Comprehensive Research Summary — July 2026
Theoretical Computer Science (TCS) provides the formal backbone for understanding what neural networks can and cannot compute, the fundamental limits of learning, and the provable boundaries of quantum and classical machine learning.
The question of whether depth fundamentally increases expressive power has been decisively answered in the affirmative by a line of work beginning with Telgarsky (2016) and Eldan & Shamir (2016).
Telgarsky (2016) — "Benefits of Depth in Neural Networks" (arXiv:1602.04485). Proved that deep ReLU networks can represent functions with exponentially more linear regions than shallow ones of comparable size. Specifically, a deep network with O(k) layers can produce a function with Omega(2^k) linear regions, while any shallow network requires exponentially many neurons to match. This formalizes the intuition that depth enables compositional feature reuse.
Eldan & Shamir (2016) — "The Power of Depth for Feedforward Neural Networks" (arXiv:1512.03965). Constructed a simple radial function on R^d expressible by a 3-layer network that cannot be epsilon-approximated by any 2-layer network unless its width is exponential in d. The result holds for ReLU, sigmoid, and threshold activations, proving depth separation is not an artifact of a particular activation function.
Subsequent work: Chatziafratis et al. (2019) — "Depth-Width Trade-offs for ReLU Networks via Sharkovsky's Theorem" (arXiv:1912.04378) extended these results using dynamical systems theory, showing that depth-width trade-offs are inherent to ReLU networks and cannot be circumvented.
Open problem: Exact characterization of the depth-width trade-off for arbitrary architectures remains incomplete. The gap between upper bounds (existence of efficient deep representations) and lower bounds (provable shallow limitations) is still large for modern architectures like transformers and graph neural networks.
Transformers, the dominant architecture in NLP and beyond, have been systematically studied through the lens of circuit complexity.

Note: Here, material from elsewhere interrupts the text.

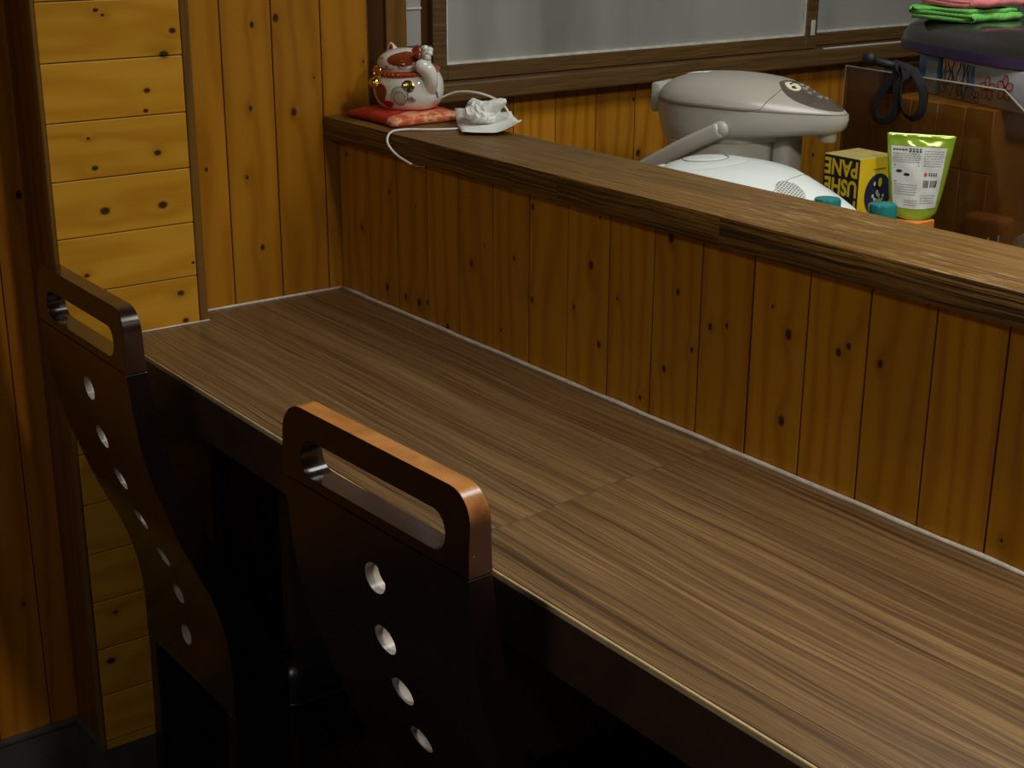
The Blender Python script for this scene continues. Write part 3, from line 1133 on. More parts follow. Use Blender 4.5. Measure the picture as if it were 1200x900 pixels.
body_patch(-0.20, 0.026, 0.27, 0.0150, M['brown_glaze'], 'brown_emblem')
body_patch(0.02, 0.0105, 0.24, 0.0060, M['red_glaze'], 'red_emblem')
cn = body_patch(0.72, 0.0385, 0.19, 0.0095, M['gold'], 'gold_coin', off=0.0004, lob=0.0)
body_patch(0.50, 0.024, 0.24, 0.0150, plain('stone_print', (0.55, 0.50, 0.38), 0.2, 0.2, 90), 'treasure_print', off=0.0005, lob=0.08)
ln = bmesh.new()
for az, z in ((0.64, 0.043), (0.66, 0.035), (0.79, 0.042), (0.80, 0.034)):
    tube(ln, [on_body(az - 0.035, z, 0.0006), on_body(az + 0.035, z, 0.0006)], 0.0014, 6)
for a in range(5):
    aa = -0.9 + a * 0.45
    tube(ln, [on_body(0.80, 0.024, 0.001), on_body(0.80 + 0.17 * math.sin(aa), 0.024 - 0.010 * math.cos(aa), 0.001)], 0.0007, 5)
for i in range(24):
    a0, a1 = 2 * PI * i / 24, 2 * PI * (i + 1) / 24
    tube(ln, [on_body(0.48 + 0.15 * math.cos(a0), 0.022 + 0.009 * math.sin(a0), 0.0009), on_body(0.48 + 0.15 * math.cos(a1), 0.022 + 0.009 * math.sin(a1), 0.0009)], 0.00045, 5)
    tube(ln, [on_body(0.48 + 0.24 * math.cos(a0), 0.0245 + 0.014 * math.sin(a0), 0.0009), on_body(0.48 + 0.24 * math.cos(a1), 0.0245 + 0.014 * math.sin(a1), 0.0009)], 0.00045, 5)
link('print_lines', ln, M['grey_ink'], cat, True)
bm = bmesh.new()
tube(bm, [on_body(1.45, 0.036, 0.0006), on_body(1.60, 0.028, 0.0008), on_body(1.72, 0.018, 0.0006)], [0.0008, 0.0016, 0.0006], 6)
link('hip_line', bm, M['grey_ink'], cat, True)

# cord from the cat over the ledge
pts = spline([(0.160, 0.078, 1.2640), (0.188, 0.098, 1.2790), (0.226, 0.116, 1.2800), (0.254, 0.134, 1.2680), (0.264, 0.141, 1.2470),
              (0.257, 0.120, 1.2336), (0.240, 0.080, 1.2331), (0.222, 0.036, 1.2332), (0.202, -0.002, 1.2340), (0.202, -0.028, 1.2320),
              (0.214, -0.041, 1.2200), (0.238, -0.041, 1.2060), (0.268, -0.035, 1.1960)], 8)
bm = tube(bmesh.new(), pts, 0.0017, 8)
cd = link('power_cord', bm, M['cord'], None, True)
tag(cd, 'thin white cord looping from the ceramic cat down over the ledge edge', 'cord')
bm = tube(bmesh.new(), spline([(0.268, -0.035, 1.1960), (0.281, -0.033, 1.1945), (0.297, -0.033, 1.1965)], 5), 0.0006, 6)
link('bare_wire', bm, M['grey_line'], cd, True)


# napkin and crumpled tissue
def napkin():
    bm = bmesh.new()
    n, m = 16, 12
    P00, P10, P11, P01 = Vector((0.176, 0.104, 0)), Vector((0.280, 0.044, 0)), Vector((0.334, 0.112, 0)), Vector((0.244, 0.160, 0))
    g = []
    for i in range(n + 1):
        for j in range(m + 1):
            u, v = i / n, j / m
            p = (P00.lerp(P10, u)).lerp(P01.lerp(P11, u), v)
            z = 0.0016 + 0.016 * max(0, 1 - u / 0.30) ** 1.6 * (1 - 0.4 * v) + 0.016 * max(0, (v - 0.55) / 0.45) ** 1.5 * (0.4 + 0.6 * u) + 0.0012 * math.sin(u * 9 + v * 5)
            g.append((p, max(z, 0.0008)))
    top = [bm.verts.new((p.x, p.y, z + 0.0008)) for p, z in g]
    bot = [bm.verts.new((p.x, p.y, z - 0.0006)) for p, z in g]
    W = m + 1
    for i in range(n):
        for j in range(m):
            a, b, c_, d = i * W + j, (i + 1) * W + j, (i + 1) * W + j + 1, i * W + j + 1
            bm.faces.new((top[a], top[b], top[c_], top[d]))
            bm.faces.new((bot[d], bot[c_], bot[b], bot[a]))
    rim = [i * W for i in range(n + 1)] + [n * W + j for j in range(1, m + 1)] + [i * W + m for i in range(n - 1, -1, -1)] + [j for j in range(m - 1, 0, -1)]
    for a, b in zip(rim, rim[1:] + rim[:1]):
        bm.faces.new((top[b], top[a], bot[a], bot[b]))
    return bm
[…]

Merrill, Sabharwal & Smith (2021) — "Saturated Transformers Are Constant-Depth Threshold Circuits" (arXiv:2106.16213). Showed that transformers with saturated attention (a formal idealization of hard attention) fall within TC0 -- the class of problems computable by constant-depth, polynomial-size circuits with threshold gates (majority gates). This places transformers in a relatively low complexity class, on par with neural networks with threshold activation.
Merrill & Sabharwal (2022) — "The Parallelism Tradeoff: Limitations of Log-Precision Transformers" (arXiv:2207.00729). Extended the analysis to log-precision transformers (fixed-precision arithmetic with precision logarithmic in input length). Proved that such transformers can be simulated by TC0 circuits, meaning they cannot solve problems outside TC0 -- notably, they cannot compute parity, graph connectivity, or multiplication. This establishes a formal parallelism tradeoff: the more parallel the transformer (i.e., limited depth), the more restricted its expressivity, unless depth grows with input length.
Merrill & Sabharwal (2023) — Further refined the expressivity hierarchy, showing that transformers with CoT (chain-of-thought) can break out of TC0 into P-complete problems, effectively simulating sequential computation via intermediate token generation. This provides a theoretical explanation for why prompting strategies (CoT, scratchpads) dramatically extend transformer capabilities.
Liu et al. (2023) — Analyzed the uniform-TC0 expressivity of masked transformers, proving that masked self-attention with causal masking corresponds exactly to the complexity class L (logspace) under certain precision constraints, while bidirectional attention reaches TC0.
Feng et al. (2023) — Extended the analysis to the LOGSPACE/PTIME hierarchy, proving that transformers with position encodings fall into NC1 when depth is bounded, and that transformer encoders with hard attention characterize exactly AC0 (constant-depth, unbounded fan-in circuits with AND/OR gates).
Current status (2024-2026): The field has converged on a nuanced picture:
- Bounded-depth transformers (standard pre-trained models) lie in TC0 subset of NC1
- Transformers with CoT can reach P (can simulate Turing machines)
- Precision is the key resource: log-precision gives TC0, full precision with unbounded depth gives P-completeness.
- Recurrent memory (RWKV, Mamba-style architectures) traverses a different trade-off: constant memory per step vs. quadratic attention.
Frontier question: Do there exist problems in TC0 that cannot be efficiently approximated by log-precision transformers of feasible size? This touches on the intersection of circuit complexity, learnability, and approximation theory.